Et si l’image, bien entendu, même « limitée » (que l’on se souvienne des points de vue obstrués du gamin caché), est admirablement travaillée, en étant notamment servie par la magnifique photo, toute en clair-obscur, d’Alexis Kavyrchine, le son n’est pas en reste non plus, notamment lors de cette suture osée, agissant tel un raccord troublant au beau milieu du film, entre les gémissements feints de la logeuse de la chambre, en plein coït, ou « petite mort » à la jouissance, avec un soldat allemand (elle simule pour lui faire plaisir et flatter son orgueil de mâle dur au combat), et le cri de douleur de la maman malade de l’enfant en flash-back. Nous aussi, tel Hugo le « spectateur dissimulé » s’inventant des fictions pour échapper à la morne et dangereuse grisaille de son quotidien répétitif, on se fait des films comme îlots d’espérance, ou de désespoir, pour combler les béances d’un film qui ne dit pas tout, et ce fort heureusement d’ailleurs.
- Salle 12, UGC Ciné Cité Les Halles, Paris
Au final, La Chambre de Mariana est un film qui frappe fort et reste longtemps avec nous après l’avoir vu : il s’agit véritablement d’un long-métrage, où l’aspect documentaire brut fait place à la pure fiction, d’une grande puissance émotionnelle, porté par un scénario qui sait se déployer sans surligner les choses. Emmanuel Finkiel parvient à nous faire ressentir la douleur, la souffrance, mais aussi l’espoir qui naît dans des moments extrêmes. Grâce à une… Juste, dans tous les sens du terme, Mélanie Thierry, des plus époustouflantes, son jeu relève de toute évidence d’une grande technique, le film nous plonge dans les décombres du conflit armé tout en nous rappelant que même dans les pires moments, une lueur d’espoir, celle de l’humanité tournée résolument vers le Bien, malgré les atrocités de la guerre éprouvées par les vivants - à réparer - qui restent, peut renaître.
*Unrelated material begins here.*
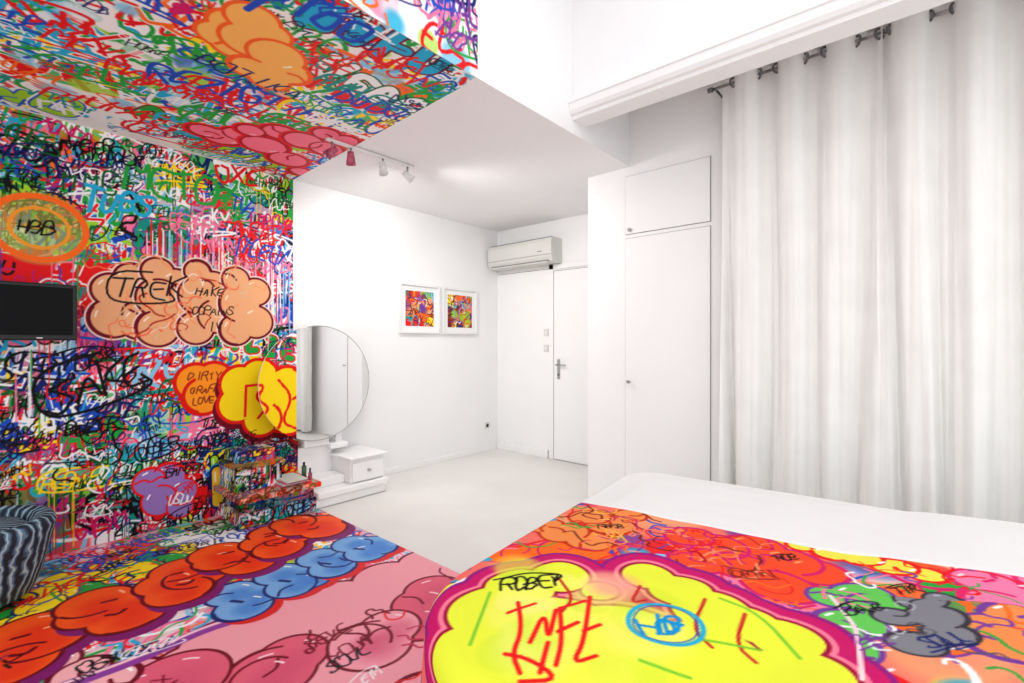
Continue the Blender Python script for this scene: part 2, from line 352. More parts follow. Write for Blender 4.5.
# ---- ceiling
EC=((0,1),(1,0))
K=Canvas(XL,XS,-.6,YP,.0050,(.96,.94,.92))
K.patches(120,ALL+[WHT]*16+[SAL],(.05,.13))
K.scribble(110,ALL+[RED,CYA,WHT,WHT],(.014,.03),(.08,.2))
K.tags(120,[RED,RED,GRN,CYA,BLU,TEA,ORA,YEL,WHT,SKY],(.10,.22),(.10,.17),EC,halo=(WHT,.014))
K.patches(80,[WHT,WHT,WHT,SKY,LIM],(.03,.09))
K.bubbles(10,(.14,.24),[RED,SKY,LIM,WHT,ORA,YEL,CYA,GRN],[BLU,MRN,RED,DGR],EC)
K.tags(120,[WHT,RED,BLU,GRN,CYA,RED,BLU,TEA,RED,GRN],(.08,.16),(.11,.16),EC)
K.tags(44,[BLK,BLK,NAV,WHT,RED],(.035,.075),(.1,.14),EC)
for grp in ([(236,42,.09),(252,34,.10),(248,52,.09)],[(270,28,.10),(266,48,.12),(286,42,.08)],[(290,62,.12),(300,78,.10),(280,84,.09),(262,72,.09)]):
    K.union(C3(ceilp,*grp),(.98,.72,.38),(.95,.38,.16),.02,.6,hi=(1,.95,.8))
x,y=ceilp(205,64); K.tag('BOTIKA',x,y,.11,.012,NAV,0,EC,jit=.25)
x,y=ceilp(255,8); K.tag('Y',x,y,.2,.03,BLU,0,EC,jit=.2); x,y=ceilp(300,18); K.tag('TOO',x,y,.14,.026,BLU,0,EC,jit=.15)
for grp in ([(208,132,.09),(226,138,.12),(244,136,.10)],[(256,132,.08),(268,146,.14),(285,134,.10),(290,160,.13),(302,172,.08)],[(308,142,.12),(330,150,.11),(332,136,.08),(352,143,.08)]):
    K.union(C3(ceilp,*grp),(.96,.47,.56),(.68,.03,.12),.018,.8,hi=(1,.8,.85),halo=((.88,.1,.15),.02))
x,y=ceilp(198,22); K.tag('*',x,y-.05,.13,.026,MAG,0,EC)
x,y=ceilp(110,70); K.tag('MALAGA',x,y,.12,.017,RED,.1,EC,jit=.3)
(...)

De toute évidence, ce huis clos, où l’intime, l’Histoire et le politique se rencontrent, est un beau film d’émotion brute, que d’aucuns – j’ai vu à la fin, lors du déroulé du générique, des spectateurs longtemps regarder encore, en salle, l’écran, certainement parce que profondément ébranlés par ce qu’ils venaient de voir – qualifieront de chef-d’œuvre et, à bien des égards, ils n’auront pas complètement tort. En un mot, ainsi qu’une bribe de maux pour accompagner celui-ci de façon souterraine : c’est un film incontournable, à la fois implacablement dur et souverainement lumineux. Du 4 sur 5 pour moi.
La Chambre de Mariana (2025 - 2h11). Hongrie, Israël, Belgique, France. Couleur. De Emmanuel Finkiel. Avec Mélanie Thierry, Artem Kyryk, Julia Goldberg, Yona Rozenkier, Minou Monfared, Anastasia Fein. En salle depuis le 23 avril 2025.